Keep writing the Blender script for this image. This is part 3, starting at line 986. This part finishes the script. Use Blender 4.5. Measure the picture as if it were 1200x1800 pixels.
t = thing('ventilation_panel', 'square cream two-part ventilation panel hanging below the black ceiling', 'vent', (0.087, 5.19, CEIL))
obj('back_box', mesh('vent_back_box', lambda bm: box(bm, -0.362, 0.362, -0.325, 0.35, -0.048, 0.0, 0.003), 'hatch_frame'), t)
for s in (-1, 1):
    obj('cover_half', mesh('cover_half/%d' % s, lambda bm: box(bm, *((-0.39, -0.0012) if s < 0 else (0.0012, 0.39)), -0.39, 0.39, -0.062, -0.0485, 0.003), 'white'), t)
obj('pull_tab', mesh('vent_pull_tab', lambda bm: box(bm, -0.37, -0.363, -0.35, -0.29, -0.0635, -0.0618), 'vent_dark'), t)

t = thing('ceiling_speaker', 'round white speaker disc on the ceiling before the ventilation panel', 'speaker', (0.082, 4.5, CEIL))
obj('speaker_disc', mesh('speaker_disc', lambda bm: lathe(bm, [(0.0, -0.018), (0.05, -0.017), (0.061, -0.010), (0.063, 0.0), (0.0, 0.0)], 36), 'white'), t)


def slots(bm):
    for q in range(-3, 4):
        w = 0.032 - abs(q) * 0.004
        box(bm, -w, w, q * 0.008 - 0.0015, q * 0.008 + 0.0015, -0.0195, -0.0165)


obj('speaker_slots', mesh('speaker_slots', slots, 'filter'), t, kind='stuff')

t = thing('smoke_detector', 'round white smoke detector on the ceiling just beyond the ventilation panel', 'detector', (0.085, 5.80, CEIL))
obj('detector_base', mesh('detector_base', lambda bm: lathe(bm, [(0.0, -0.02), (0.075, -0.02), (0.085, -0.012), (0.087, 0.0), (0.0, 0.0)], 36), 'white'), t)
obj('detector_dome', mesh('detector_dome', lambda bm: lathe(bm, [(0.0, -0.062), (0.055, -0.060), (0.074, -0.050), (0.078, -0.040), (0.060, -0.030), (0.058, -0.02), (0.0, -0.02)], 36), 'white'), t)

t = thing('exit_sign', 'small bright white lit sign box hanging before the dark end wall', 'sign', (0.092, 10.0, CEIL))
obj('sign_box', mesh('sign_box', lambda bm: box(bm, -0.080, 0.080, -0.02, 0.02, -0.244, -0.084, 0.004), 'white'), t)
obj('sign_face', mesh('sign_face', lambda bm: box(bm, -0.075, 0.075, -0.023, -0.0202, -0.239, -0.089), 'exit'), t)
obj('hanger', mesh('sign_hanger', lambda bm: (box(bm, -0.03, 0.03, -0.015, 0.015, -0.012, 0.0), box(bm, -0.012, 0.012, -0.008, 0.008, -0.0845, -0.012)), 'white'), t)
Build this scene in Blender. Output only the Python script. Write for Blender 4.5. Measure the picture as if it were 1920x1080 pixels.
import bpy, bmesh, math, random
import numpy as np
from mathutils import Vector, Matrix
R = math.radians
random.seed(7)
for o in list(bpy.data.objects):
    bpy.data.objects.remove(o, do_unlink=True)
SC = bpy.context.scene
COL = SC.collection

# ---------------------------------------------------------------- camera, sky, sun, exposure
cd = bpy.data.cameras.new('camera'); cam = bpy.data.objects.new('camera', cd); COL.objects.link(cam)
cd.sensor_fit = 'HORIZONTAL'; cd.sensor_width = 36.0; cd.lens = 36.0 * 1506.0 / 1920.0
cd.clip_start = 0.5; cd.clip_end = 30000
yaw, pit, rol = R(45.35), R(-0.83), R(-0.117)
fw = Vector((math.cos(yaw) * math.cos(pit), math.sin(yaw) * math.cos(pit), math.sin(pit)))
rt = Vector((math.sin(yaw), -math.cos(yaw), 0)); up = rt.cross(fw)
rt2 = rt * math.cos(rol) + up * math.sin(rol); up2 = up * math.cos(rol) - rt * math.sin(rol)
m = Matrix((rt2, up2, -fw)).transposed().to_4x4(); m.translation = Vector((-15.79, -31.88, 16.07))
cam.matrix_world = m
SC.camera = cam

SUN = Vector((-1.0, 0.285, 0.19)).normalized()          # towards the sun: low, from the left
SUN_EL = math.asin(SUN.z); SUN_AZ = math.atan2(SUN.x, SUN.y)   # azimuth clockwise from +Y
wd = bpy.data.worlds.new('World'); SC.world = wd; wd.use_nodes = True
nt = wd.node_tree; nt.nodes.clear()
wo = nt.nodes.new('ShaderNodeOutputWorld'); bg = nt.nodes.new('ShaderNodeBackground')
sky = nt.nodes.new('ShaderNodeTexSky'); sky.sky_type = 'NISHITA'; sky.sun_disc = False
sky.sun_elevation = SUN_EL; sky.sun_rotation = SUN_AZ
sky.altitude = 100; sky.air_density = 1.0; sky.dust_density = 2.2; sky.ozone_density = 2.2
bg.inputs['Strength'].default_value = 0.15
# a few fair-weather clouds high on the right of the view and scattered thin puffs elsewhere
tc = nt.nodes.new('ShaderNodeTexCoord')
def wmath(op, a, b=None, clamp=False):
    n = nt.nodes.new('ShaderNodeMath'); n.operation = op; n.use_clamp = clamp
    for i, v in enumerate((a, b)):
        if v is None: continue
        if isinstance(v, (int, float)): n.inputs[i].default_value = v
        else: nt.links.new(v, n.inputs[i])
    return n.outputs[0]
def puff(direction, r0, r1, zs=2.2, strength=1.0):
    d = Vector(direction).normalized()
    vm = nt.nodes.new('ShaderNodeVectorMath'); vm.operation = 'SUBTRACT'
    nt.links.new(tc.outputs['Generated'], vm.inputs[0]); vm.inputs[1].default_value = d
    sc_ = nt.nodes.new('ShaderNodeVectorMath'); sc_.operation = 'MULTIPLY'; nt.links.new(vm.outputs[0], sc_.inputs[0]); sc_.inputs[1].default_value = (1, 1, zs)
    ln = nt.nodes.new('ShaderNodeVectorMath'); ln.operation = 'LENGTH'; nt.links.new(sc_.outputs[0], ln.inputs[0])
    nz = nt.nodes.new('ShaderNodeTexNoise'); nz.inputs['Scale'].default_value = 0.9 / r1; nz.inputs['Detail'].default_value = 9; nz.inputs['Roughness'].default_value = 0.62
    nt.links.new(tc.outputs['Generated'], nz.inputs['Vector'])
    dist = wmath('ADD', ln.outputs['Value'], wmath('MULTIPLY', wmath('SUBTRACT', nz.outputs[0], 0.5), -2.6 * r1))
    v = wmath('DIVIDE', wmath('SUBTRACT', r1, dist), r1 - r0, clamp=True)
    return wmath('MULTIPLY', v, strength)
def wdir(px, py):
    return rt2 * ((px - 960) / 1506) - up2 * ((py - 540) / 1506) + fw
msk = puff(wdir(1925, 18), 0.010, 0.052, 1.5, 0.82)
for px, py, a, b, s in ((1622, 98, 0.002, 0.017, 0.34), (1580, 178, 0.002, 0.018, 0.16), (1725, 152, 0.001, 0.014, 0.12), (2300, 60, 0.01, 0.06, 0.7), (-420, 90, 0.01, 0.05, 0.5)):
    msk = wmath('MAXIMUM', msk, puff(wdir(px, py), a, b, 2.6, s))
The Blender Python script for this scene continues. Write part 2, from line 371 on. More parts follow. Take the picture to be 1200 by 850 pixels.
======
AIM: Give the listing above again, word for word.

SOLUTION TO THE EXERCISE:
Keep writing the Blender script for this image. This is part 3, starting at line 986. This part finishes the script. Use Blender 4.5. Measure the picture as if it were 1200x1800 pixels.
t = thing('ventilation_panel', 'square cream two-part ventilation panel hanging below the black ceiling', 'vent', (0.087, 5.19, CEIL))
obj('back_box', mesh('vent_back_box', lambda bm: box(bm, -0.362, 0.362, -0.325, 0.35, -0.048, 0.0, 0.003), 'hatch_frame'), t)
for s in (-1, 1):
    obj('cover_half', mesh('cover_half/%d' % s, lambda bm: box(bm, *((-0.39, -0.0012) if s < 0 else (0.0012, 0.39)), -0.39, 0.39, -0.062, -0.0485, 0.003), 'white'), t)
obj('pull_tab', mesh('vent_pull_tab', lambda bm: box(bm, -0.37, -0.363, -0.35, -0.29, -0.0635, -0.0618), 'vent_dark'), t)

t = thing('ceiling_speaker', 'round white speaker disc on the ceiling before the ventilation panel', 'speaker', (0.082, 4.5, CEIL))
obj('speaker_disc', mesh('speaker_disc', lambda bm: lathe(bm, [(0.0, -0.018), (0.05, -0.017), (0.061, -0.010), (0.063, 0.0), (0.0, 0.0)], 36), 'white'), t)


def slots(bm):
    for q in range(-3, 4):
        w = 0.032 - abs(q) * 0.004
        box(bm, -w, w, q * 0.008 - 0.0015, q * 0.008 + 0.0015, -0.0195, -0.0165)


obj('speaker_slots', mesh('speaker_slots', slots, 'filter'), t, kind='stuff')

t = thing('smoke_detector', 'round white smoke detector on the ceiling just beyond the ventilation panel', 'detector', (0.085, 5.80, CEIL))
obj('detector_base', mesh('detector_base', lambda bm: lathe(bm, [(0.0, -0.02), (0.075, -0.02), (0.085, -0.012), (0.087, 0.0), (0.0, 0.0)], 36), 'white'), t)
obj('detector_dome', mesh('detector_dome', lambda bm: lathe(bm, [(0.0, -0.062), (0.055, -0.060), (0.074, -0.050), (0.078, -0.040), (0.060, -0.030), (0.058, -0.02), (0.0, -0.02)], 36), 'white'), t)

t = thing('exit_sign', 'small bright white lit sign box hanging before the dark end wall', 'sign', (0.092, 10.0, CEIL))
obj('sign_box', mesh('sign_box', lambda bm: box(bm, -0.080, 0.080, -0.02, 0.02, -0.244, -0.084, 0.004), 'white'), t)
obj('sign_face', mesh('sign_face', lambda bm: box(bm, -0.075, 0.075, -0.023, -0.0202, -0.239, -0.089), 'exit'), t)
obj('hanger', mesh('sign_hanger', lambda bm: (box(bm, -0.03, 0.03, -0.015, 0.015, -0.012, 0.0), box(bm, -0.012, 0.012, -0.008, 0.008, -0.0845, -0.012)), 'white'), t)
Build this scene in Blender. Output only the Python script. Write for Blender 4.5. Measure the picture as if it were 1920x1080 pixels.
import bpy, bmesh, math, random
import numpy as np
from mathutils import Vector, Matrix
R = math.radians
random.seed(7)
for o in list(bpy.data.objects):
    bpy.data.objects.remove(o, do_unlink=True)
SC = bpy.context.scene
COL = SC.collection

# ---------------------------------------------------------------- camera, sky, sun, exposure
cd = bpy.data.cameras.new('camera'); cam = bpy.data.objects.new('camera', cd); COL.objects.link(cam)
cd.sensor_fit = 'HORIZONTAL'; cd.sensor_width = 36.0; cd.lens = 36.0 * 1506.0 / 1920.0
cd.clip_start = 0.5; cd.clip_end = 30000
yaw, pit, rol = R(45.35), R(-0.83), R(-0.117)
fw = Vector((math.cos(yaw) * math.cos(pit), math.sin(yaw) * math.cos(pit), math.sin(pit)))
rt = Vector((math.sin(yaw), -math.cos(yaw), 0)); up = rt.cross(fw)
rt2 = rt * math.cos(rol) + up * math.sin(rol); up2 = up * math.cos(rol) - rt * math.sin(rol)
m = Matrix((rt2, up2, -fw)).transposed().to_4x4(); m.translation = Vector((-15.79, -31.88, 16.07))
cam.matrix_world = m
SC.camera = cam

SUN = Vector((-1.0, 0.285, 0.19)).normalized()          # towards the sun: low, from the left
SUN_EL = math.asin(SUN.z); SUN_AZ = math.atan2(SUN.x, SUN.y)   # azimuth clockwise from +Y
wd = bpy.data.worlds.new('World'); SC.world = wd; wd.use_nodes = True
nt = wd.node_tree; nt.nodes.clear()
wo = nt.nodes.new('ShaderNodeOutputWorld'); bg = nt.nodes.new('ShaderNodeBackground')
sky = nt.nodes.new('ShaderNodeTexSky'); sky.sky_type = 'NISHITA'; sky.sun_disc = False
sky.sun_elevation = SUN_EL; sky.sun_rotation = SUN_AZ
sky.altitude = 100; sky.air_density = 1.0; sky.dust_density = 2.2; sky.ozone_density = 2.2
bg.inputs['Strength'].default_value = 0.15
# a few fair-weather clouds high on the right of the view and scattered thin puffs elsewhere
tc = nt.nodes.new('ShaderNodeTexCoord')
def wmath(op, a, b=None, clamp=False):
    n = nt.nodes.new('ShaderNodeMath'); n.operation = op; n.use_clamp = clamp
    for i, v in enumerate((a, b)):
        if v is None: continue
        if isinstance(v, (int, float)): n.inputs[i].default_value = v
        else: nt.links.new(v, n.inputs[i])
    return n.outputs[0]
def puff(direction, r0, r1, zs=2.2, strength=1.0):
    d = Vector(direction).normalized()
    vm = nt.nodes.new('ShaderNodeVectorMath'); vm.operation = 'SUBTRACT'
    nt.links.new(tc.outputs['Generated'], vm.inputs[0]); vm.inputs[1].default_value = d
    sc_ = nt.nodes.new('ShaderNodeVectorMath'); sc_.operation = 'MULTIPLY'; nt.links.new(vm.outputs[0], sc_.inputs[0]); sc_.inputs[1].default_value = (1, 1, zs)
    ln = nt.nodes.new('ShaderNodeVectorMath'); ln.operation = 'LENGTH'; nt.links.new(sc_.outputs[0], ln.inputs[0])
    nz = nt.nodes.new('ShaderNodeTexNoise'); nz.inputs['Scale'].default_value = 0.9 / r1; nz.inputs['Detail'].default_value = 9; nz.inputs['Roughness'].default_value = 0.62
    nt.links.new(tc.outputs['Generated'], nz.inputs['Vector'])
    dist = wmath('ADD', ln.outputs['Value'], wmath('MULTIPLY', wmath('SUBTRACT', nz.outputs[0], 0.5), -2.6 * r1))
    v = wmath('DIVIDE', wmath('SUBTRACT', r1, dist), r1 - r0, clamp=True)
    return wmath('MULTIPLY', v, strength)
def wdir(px, py):
    return rt2 * ((px - 960) / 1506) - up2 * ((py - 540) / 1506) + fw
msk = puff(wdir(1925, 18), 0.010, 0.052, 1.5, 0.82)
for px, py, a, b, s in ((1622, 98, 0.002, 0.017, 0.34), (1580, 178, 0.002, 0.018, 0.16), (1725, 152, 0.001, 0.014, 0.12), (2300, 60, 0.01, 0.06, 0.7), (-420, 90, 0.01, 0.05, 0.5)):
    msk = wmath('MAXIMUM', msk, puff(wdir(px, py), a, b, 2.6, s))
The Blender Python script for this scene continues. Write part 2, from line 371 on. More parts follow. Take the picture to be 1200 by 850 pixels.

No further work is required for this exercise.